[THE DATA]:
■ ■ ■ ■ ■

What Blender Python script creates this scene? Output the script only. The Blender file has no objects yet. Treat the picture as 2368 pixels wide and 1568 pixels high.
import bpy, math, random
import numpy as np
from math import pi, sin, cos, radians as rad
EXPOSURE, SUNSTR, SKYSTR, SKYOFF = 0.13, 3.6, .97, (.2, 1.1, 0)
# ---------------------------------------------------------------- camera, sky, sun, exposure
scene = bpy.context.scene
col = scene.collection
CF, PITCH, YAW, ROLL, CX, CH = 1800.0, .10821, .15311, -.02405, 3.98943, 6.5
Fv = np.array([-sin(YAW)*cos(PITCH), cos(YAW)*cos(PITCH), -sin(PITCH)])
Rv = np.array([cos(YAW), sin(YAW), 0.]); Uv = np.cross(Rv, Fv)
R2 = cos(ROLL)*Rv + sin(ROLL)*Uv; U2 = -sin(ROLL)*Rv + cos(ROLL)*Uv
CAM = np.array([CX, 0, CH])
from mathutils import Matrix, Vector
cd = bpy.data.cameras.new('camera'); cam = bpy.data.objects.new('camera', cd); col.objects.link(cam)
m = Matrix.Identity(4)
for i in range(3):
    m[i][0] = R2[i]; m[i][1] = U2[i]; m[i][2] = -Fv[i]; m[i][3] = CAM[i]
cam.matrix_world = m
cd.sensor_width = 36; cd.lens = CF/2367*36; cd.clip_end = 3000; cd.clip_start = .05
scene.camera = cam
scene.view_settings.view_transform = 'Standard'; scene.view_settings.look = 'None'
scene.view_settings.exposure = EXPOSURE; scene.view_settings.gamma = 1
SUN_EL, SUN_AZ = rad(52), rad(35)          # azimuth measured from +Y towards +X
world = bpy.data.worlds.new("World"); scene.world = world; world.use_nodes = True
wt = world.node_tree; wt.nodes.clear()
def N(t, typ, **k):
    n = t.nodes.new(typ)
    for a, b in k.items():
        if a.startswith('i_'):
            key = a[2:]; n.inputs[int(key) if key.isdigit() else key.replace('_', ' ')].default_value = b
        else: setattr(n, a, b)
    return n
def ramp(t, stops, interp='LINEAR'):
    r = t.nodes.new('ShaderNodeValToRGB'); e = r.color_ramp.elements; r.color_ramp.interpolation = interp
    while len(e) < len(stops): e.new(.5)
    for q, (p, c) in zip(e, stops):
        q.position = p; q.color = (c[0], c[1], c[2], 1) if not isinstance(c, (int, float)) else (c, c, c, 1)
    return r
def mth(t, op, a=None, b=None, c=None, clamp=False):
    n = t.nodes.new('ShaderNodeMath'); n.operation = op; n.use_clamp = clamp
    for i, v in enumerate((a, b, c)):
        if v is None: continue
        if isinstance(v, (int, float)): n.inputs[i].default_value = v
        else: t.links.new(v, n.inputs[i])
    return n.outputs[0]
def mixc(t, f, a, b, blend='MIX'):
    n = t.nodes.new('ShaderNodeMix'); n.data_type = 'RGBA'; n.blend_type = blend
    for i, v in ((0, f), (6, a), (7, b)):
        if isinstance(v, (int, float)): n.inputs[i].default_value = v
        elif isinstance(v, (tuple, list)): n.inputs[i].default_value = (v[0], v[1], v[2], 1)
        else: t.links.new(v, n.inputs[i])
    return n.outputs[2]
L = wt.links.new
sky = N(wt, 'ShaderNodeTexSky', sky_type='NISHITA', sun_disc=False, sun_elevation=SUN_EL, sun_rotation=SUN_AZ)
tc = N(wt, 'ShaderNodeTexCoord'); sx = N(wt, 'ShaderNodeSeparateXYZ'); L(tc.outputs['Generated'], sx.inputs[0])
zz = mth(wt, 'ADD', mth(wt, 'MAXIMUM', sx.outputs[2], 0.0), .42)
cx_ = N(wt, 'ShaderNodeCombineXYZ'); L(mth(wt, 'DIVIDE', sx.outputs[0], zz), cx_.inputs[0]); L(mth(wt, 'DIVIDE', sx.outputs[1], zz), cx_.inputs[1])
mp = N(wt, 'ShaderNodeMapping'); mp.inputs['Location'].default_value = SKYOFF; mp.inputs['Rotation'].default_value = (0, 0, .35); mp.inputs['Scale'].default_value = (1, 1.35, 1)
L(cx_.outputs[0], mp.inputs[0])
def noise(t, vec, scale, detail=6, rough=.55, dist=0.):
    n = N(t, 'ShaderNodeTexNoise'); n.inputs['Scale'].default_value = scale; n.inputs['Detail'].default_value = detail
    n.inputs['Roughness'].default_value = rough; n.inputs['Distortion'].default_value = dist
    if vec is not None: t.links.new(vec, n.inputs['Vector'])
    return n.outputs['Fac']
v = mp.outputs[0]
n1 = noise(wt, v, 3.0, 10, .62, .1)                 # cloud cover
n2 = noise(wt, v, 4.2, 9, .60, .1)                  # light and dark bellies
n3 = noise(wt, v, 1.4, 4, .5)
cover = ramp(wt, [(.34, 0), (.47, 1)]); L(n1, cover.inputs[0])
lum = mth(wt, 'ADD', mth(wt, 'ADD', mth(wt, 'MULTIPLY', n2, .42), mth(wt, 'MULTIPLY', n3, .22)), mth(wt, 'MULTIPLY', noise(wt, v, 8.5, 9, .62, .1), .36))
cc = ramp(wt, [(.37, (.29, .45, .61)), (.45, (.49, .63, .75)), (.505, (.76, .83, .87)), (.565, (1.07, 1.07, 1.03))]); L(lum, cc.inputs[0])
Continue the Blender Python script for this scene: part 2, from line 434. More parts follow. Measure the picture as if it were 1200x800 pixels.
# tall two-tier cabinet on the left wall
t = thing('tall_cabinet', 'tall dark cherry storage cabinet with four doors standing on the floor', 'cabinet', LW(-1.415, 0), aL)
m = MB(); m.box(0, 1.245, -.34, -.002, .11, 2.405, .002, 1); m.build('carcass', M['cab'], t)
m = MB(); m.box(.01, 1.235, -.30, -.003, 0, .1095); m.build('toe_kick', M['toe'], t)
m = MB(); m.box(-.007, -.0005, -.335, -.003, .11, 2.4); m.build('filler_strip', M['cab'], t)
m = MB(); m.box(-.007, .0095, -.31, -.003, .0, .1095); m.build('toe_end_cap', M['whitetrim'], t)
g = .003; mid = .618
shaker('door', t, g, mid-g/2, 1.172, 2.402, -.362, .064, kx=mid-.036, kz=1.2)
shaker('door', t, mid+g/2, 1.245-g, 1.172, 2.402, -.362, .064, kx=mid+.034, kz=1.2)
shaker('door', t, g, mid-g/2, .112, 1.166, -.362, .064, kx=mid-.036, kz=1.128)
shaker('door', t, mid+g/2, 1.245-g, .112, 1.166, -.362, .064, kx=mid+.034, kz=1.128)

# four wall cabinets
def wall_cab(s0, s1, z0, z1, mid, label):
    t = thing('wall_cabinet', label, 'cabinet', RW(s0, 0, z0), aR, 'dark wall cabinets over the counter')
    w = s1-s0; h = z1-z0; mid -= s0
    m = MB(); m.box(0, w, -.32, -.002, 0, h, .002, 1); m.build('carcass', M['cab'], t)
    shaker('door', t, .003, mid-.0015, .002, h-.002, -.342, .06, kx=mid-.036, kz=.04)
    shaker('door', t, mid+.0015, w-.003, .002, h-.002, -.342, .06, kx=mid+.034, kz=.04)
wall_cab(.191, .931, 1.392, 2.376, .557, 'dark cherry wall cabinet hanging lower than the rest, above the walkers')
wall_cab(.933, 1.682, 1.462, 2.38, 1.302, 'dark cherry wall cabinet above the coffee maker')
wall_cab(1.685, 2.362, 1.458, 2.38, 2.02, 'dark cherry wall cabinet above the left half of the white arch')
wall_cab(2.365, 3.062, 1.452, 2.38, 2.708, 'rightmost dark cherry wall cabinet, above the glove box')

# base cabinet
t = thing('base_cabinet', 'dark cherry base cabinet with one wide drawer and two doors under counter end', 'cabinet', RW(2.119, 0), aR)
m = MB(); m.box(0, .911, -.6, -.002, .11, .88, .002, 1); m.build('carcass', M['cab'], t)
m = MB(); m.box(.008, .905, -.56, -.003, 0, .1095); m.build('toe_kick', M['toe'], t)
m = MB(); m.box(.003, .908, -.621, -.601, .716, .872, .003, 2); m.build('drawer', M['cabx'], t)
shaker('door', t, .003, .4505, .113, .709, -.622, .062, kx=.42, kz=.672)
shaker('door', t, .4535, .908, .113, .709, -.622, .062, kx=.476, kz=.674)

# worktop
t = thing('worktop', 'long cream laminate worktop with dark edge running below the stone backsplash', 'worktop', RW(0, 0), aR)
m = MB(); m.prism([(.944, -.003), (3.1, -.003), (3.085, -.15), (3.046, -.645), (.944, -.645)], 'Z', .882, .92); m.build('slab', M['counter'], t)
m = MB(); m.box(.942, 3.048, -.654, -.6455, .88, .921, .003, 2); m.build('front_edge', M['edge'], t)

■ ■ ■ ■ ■

Pull out all lines from the listing that contain the string "script".

[ANSWER]:
What Blender Python script creates this scene? Output the script only. The Blender file has no objects yet. Treat the picture as 2368 pixels wide and 1568 pixels high.
Continue the Blender Python script for this scene: part 2, from line 434. More parts follow. Measure the picture as if it were 1200x800 pixels.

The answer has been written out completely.